Always your devoted friend,
 
To Owen Barfield
September 29, 1977 Cambridge, Mass.
Dear Mr. Barfield:
If you hadn’t let me know that you were coming, I wouldn’t have thought it in the least churlish. I am old enough to begin to understand how difficult travel is for people of advanced years. Unfortunately, I shan’t be in the Midwest. My wife and I are teaching at Brandeis, in Waltham, Massachusetts, this autumn. But I would be most willing, even eager, to fly down to New York if you can spare the time from your schedule at Drew University.

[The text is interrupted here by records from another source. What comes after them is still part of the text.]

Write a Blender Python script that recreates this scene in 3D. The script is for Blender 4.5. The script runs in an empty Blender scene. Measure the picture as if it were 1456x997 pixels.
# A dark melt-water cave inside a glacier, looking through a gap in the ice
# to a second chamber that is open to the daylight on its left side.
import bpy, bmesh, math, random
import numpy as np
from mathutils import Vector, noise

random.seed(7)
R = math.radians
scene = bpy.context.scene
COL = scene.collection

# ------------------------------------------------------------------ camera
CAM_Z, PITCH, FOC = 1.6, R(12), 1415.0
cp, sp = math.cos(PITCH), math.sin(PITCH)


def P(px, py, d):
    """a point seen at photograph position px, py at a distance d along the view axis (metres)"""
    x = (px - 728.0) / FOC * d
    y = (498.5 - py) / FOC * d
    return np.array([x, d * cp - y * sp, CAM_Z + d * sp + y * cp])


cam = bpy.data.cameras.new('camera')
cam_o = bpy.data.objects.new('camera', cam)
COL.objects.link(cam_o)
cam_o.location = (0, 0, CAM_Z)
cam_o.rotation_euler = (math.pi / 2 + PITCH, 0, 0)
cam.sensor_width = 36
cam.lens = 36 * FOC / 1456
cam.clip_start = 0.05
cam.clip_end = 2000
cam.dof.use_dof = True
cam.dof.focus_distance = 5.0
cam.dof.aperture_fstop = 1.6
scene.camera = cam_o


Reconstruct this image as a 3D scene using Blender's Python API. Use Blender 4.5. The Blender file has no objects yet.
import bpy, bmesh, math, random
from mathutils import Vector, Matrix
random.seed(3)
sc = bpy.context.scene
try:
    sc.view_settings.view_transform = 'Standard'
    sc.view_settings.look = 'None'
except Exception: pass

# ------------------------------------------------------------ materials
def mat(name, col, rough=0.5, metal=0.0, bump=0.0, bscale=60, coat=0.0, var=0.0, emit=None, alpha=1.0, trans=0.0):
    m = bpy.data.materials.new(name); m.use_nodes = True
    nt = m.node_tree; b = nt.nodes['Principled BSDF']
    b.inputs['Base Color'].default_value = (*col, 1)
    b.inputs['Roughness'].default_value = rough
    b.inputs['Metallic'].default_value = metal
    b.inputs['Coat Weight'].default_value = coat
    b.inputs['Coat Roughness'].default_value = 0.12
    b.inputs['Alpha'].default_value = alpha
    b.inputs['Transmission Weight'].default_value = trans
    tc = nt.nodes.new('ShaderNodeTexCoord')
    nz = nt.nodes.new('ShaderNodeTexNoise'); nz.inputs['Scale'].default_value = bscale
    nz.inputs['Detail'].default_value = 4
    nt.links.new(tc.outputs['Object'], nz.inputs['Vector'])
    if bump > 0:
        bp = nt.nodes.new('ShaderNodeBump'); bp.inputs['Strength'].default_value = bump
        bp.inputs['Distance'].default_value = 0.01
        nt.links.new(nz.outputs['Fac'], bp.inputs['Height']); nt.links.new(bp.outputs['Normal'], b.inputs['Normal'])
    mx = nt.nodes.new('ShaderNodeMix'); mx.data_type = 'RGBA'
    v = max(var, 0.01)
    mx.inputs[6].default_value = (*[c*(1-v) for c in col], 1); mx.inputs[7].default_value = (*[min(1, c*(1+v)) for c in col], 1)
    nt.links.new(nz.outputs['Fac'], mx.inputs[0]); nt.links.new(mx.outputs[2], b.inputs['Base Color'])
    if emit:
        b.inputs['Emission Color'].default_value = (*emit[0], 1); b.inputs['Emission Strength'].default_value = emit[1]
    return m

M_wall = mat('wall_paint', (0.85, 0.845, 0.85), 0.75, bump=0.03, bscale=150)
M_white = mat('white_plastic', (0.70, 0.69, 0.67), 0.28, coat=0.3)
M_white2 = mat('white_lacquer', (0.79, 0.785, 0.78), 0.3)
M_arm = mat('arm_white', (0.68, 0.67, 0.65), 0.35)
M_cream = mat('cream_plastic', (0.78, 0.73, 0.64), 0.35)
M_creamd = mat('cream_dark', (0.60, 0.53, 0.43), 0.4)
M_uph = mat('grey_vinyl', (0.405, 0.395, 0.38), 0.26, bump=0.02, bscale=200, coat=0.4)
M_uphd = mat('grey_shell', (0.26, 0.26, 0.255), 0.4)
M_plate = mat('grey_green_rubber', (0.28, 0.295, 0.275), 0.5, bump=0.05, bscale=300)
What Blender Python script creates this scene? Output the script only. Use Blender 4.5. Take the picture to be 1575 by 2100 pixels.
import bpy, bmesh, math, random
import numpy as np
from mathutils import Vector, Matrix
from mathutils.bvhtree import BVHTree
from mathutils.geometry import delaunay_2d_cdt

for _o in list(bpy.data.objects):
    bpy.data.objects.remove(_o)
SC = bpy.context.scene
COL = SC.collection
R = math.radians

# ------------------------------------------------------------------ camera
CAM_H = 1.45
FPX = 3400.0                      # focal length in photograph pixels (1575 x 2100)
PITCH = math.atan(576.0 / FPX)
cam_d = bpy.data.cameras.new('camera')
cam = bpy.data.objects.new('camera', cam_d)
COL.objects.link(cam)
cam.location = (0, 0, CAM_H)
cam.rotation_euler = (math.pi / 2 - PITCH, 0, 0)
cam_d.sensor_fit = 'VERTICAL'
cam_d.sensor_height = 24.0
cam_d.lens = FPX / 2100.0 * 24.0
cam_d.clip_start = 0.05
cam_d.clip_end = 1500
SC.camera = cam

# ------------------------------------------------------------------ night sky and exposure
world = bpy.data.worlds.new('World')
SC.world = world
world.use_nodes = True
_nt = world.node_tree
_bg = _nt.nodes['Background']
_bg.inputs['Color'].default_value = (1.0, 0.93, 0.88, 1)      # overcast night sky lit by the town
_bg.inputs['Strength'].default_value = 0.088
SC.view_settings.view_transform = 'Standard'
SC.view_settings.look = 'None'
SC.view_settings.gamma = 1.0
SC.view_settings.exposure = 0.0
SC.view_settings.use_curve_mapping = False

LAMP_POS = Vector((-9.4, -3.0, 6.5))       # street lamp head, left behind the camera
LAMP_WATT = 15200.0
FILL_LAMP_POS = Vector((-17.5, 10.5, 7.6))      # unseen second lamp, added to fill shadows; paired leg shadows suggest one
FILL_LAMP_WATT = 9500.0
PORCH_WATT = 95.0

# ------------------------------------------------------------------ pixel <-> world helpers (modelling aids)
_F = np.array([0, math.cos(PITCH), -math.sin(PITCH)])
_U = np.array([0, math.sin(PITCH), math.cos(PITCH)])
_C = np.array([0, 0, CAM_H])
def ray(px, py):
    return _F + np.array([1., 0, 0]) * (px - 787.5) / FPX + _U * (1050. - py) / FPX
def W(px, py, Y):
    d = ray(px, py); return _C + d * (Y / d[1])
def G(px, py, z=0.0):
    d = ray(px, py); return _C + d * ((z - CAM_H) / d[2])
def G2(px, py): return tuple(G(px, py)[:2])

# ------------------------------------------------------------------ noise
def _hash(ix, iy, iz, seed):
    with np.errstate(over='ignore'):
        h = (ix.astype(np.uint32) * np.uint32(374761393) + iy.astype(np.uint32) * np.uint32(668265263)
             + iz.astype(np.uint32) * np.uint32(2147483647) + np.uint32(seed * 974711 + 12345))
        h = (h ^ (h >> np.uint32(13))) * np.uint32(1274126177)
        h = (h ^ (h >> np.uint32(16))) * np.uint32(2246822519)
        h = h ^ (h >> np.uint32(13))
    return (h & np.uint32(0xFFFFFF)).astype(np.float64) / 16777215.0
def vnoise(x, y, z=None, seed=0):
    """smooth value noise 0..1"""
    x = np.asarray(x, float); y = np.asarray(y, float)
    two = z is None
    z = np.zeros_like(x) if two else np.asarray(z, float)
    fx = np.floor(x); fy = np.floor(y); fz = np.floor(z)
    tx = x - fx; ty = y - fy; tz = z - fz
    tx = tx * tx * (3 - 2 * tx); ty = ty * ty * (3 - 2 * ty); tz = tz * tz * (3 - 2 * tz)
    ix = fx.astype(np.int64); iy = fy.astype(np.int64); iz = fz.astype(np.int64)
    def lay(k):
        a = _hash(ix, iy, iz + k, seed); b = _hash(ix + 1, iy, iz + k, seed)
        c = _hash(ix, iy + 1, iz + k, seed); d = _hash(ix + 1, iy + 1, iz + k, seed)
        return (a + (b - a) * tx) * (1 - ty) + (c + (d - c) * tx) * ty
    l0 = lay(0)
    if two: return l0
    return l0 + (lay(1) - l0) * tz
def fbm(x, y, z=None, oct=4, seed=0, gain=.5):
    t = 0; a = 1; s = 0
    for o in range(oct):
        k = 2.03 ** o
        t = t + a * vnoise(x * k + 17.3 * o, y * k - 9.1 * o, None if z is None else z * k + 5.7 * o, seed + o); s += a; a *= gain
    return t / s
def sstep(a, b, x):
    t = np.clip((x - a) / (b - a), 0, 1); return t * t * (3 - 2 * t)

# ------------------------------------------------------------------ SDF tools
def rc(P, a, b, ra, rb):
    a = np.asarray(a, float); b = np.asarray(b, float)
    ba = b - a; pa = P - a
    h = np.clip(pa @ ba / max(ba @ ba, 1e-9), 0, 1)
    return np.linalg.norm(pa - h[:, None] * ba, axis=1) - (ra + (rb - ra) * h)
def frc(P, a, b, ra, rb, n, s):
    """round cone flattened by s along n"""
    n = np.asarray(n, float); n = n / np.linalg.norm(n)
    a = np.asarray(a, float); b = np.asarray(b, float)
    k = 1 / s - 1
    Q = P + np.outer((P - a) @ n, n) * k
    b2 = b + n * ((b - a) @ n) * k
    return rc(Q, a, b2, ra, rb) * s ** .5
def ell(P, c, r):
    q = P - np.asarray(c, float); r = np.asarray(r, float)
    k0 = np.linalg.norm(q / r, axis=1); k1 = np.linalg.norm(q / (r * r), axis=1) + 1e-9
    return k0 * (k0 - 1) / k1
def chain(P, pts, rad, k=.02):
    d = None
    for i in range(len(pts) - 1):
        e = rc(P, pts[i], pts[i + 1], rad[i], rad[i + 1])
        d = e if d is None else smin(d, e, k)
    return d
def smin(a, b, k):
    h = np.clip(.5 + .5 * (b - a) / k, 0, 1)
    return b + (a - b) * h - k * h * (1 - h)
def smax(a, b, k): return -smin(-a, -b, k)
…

Wesleyan University Press did not send me your book, but I obtained a copy through channels and have read most of it, admiringly. “Read” is not the word for it; I am obliged to study your essays, and I have with a certain amount of difficulty come to understand some of them reasonably well. Writing novels does not prepare one for all this hard work in epistemology. In London I embarrassed myself by asking you several stupid questions. That, unfortunately, is how I learn. I humiliate myself, I grieve, and the point remains permanently with me. I think you will understand how hard this work must be for a man who has led the life that I have led. I count on you to forgive me (as well as you can). The other day I received a letter from a lady who had heard the talk I gave in Edinburgh and who reproached me in the name of what she called all the “anthropops” [disciples of Rudolf Steiner’s Anthroposophy] in the front row. They had come to hear a great and stirring message. Instead, I spoke merely of what it had been like to become a novelist in the city of Chicago. What? Waste everyone’s time with streets and slums and race and crimes and sex problems (I hadn’t mentioned sex, by the way). I must learn to do better, and she appealed to me to take more instruction and draw more inspiration from Owen Barfield. She is, in her way, bang right. But what am I to do? I can’t pass myself off for a sage, and it wasn’t as a sage that the Arts Council invited me to Edinburgh.